Serafina
Colunista viaja pela ferrovia Transiberiana no ocaso da URSS
Ilustração Caco Neves | ||
Faz 24 anos desde que estive na China pela última vez. Era agosto de 1991 e Pequim era o ponto de partida da gravação de um documentário sobre a ferrovia Transiberiana que dirigi para a RAI, a televisão estatal italiana. No documentário, eu e uma pequena equipe seguíamos mascates chineses que viajavam 9.000 km de Pequim a Moscou fazendo pé-de-meia com contrabando de tênis, bolsas-pochete, óculos escuros e outras falsificações de marcas famosas.
Em todas as estações, atravessando a imensidão da Sibéria no sentido oposto aos milhões de coitados que Stalin mandou para a morte nos gulags (campos de trabalhos forçados), a história era a mesma: muamba chinesa fajuta disputada a tapa por russos desesperados, com aquela fome braba de grife que só quem viveu em país comunista conhece. (Já vou avisando, para evitar mal-entendidos, que sou contra o impeachment.)
Foi uma aventura absurda. Um dia antes da viagem, ainda em Roma, fomos ao consulado chinês pegar os vistos quando vimos que a programação de TV havia sido interrompida para anunciar um golpe de Estado na União Soviética. Gorbachev havia sido derrubado! Durante a viagem, de sete dias e oito noites, ninguém no trem sabia dizer se até Moscou seguíamos ou não ao encontro de uma guerra civil.
Naquela tensão toda, o fiscal do trem, um bolchevique velha-guarda, encanou que nossa equipe era composta por contrabandistas disfarçados de documentaristas. Em Novosibirsk, fomos detidos pela polícia até convencermos o delegado de que tínhamos levado as camisas da seleção brasileira só para dar de presente.
Aquela guerra não aconteceu do jeito que imaginávamos e Gorbachev foi reconduzido ao poder alguns dias depois.

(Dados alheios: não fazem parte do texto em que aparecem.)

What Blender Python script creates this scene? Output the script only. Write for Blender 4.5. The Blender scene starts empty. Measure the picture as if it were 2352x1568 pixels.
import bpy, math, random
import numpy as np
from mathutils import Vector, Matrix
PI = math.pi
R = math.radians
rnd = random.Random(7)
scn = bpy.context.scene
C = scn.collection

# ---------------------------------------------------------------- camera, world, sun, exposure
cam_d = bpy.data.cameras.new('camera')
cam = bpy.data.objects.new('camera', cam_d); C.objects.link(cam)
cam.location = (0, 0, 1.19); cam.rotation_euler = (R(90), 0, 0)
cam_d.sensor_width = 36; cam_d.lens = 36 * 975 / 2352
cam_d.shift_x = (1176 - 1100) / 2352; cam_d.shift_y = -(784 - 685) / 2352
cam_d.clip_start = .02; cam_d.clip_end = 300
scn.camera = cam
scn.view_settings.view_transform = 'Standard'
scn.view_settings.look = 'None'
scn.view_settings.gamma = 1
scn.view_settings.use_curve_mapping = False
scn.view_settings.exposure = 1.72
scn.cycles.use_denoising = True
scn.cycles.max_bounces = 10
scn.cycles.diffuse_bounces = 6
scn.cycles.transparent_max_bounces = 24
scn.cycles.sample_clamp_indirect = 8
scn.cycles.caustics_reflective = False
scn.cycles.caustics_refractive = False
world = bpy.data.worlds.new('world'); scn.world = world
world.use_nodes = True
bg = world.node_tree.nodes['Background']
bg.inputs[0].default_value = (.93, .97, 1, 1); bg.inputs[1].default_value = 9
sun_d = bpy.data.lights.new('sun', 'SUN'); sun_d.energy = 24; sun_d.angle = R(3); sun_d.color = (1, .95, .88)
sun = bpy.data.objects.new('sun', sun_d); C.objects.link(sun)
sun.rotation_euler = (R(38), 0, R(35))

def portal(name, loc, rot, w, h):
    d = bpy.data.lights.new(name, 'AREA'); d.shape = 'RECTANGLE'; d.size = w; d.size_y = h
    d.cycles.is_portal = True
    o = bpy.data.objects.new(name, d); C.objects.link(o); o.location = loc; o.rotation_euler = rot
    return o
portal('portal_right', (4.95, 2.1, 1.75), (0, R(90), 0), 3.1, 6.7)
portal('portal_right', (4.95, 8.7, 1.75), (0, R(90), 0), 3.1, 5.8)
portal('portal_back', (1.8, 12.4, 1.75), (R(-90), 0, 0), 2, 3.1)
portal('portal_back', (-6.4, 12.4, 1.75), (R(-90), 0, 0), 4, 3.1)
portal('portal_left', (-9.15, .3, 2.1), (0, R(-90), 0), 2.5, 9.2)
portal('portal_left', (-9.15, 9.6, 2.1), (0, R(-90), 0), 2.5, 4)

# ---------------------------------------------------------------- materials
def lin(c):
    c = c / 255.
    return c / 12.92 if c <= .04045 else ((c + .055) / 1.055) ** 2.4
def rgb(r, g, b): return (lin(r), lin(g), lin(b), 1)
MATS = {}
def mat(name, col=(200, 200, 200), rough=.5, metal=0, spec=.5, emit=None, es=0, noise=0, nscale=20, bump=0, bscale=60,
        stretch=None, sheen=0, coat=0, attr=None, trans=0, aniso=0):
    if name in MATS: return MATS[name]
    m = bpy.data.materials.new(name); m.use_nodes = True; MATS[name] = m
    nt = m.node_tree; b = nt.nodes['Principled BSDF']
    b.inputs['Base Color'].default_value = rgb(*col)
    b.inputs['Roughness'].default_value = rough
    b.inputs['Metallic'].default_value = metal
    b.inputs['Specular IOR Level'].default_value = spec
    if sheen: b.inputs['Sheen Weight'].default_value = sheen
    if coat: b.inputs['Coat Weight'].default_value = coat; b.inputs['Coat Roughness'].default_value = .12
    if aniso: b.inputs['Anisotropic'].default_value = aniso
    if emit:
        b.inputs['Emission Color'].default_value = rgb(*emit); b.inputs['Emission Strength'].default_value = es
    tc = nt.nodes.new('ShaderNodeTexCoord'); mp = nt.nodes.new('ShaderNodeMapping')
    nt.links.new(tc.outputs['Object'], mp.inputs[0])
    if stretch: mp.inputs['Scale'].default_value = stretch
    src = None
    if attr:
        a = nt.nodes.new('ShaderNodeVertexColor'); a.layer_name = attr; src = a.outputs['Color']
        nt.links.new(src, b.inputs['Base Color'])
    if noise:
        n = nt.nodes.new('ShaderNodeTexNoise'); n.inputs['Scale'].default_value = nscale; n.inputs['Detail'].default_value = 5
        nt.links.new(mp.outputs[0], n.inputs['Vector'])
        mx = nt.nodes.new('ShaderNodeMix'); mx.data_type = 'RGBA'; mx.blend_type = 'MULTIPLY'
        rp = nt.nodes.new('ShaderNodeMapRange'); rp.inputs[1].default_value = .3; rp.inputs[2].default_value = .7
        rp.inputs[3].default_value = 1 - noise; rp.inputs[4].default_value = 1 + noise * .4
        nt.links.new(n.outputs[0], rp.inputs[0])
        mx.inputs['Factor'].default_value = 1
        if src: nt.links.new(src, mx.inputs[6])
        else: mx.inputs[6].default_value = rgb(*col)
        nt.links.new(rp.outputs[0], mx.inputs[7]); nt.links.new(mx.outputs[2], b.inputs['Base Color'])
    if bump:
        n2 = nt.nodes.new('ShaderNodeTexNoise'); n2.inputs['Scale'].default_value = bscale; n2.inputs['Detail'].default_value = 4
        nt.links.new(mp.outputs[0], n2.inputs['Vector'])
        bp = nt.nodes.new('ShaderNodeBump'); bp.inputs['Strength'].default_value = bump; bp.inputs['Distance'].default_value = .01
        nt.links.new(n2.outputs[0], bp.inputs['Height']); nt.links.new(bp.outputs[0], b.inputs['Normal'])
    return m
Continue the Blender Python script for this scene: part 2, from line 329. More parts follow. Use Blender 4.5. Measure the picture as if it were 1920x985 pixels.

Mas outras guerras desde então —como agora na Síria, no Iraque, no Afeganistão e na Ucrânia— tem suas raízes fincadas naquele momento histórico e já estavam anunciadas no rosto angustiado da senhora russa com dentes de ouro que, numa estação perto do lago Baikal, veio à plataforma tentando desesperadamente trocar uma lata de atum por qualquer coisa que pudesse dar de presente de casamento para a filha.
Antes da era do papa Wojtyla, Margaret Thatcher e Ronald Reagan, não existiam times de futebol anunciando bancos, companhias aéreas ou redes de esfirraria em suas camisetas. Auditórios não tinham nome de companhias telefônicas e aeroportos do mundo inteiro ainda não tinham sido transformados em shopping centers.
Olhando pela janela do hotel onde estou hospedado, vejo uma Pequim sem reconhecer minimamente a China tão cheia de Rolls Royce e lojas do Ermenegildo Zegna (autênticos) e me pego pensando que o mundo antes daquela semana de agosto de 1991 já era sem dúvida um lugar absurdo, violento e frívolo. Mas, que sem a gente perceber, ele foi aos poucos ficando bem mais absurdo, violento e frívolo.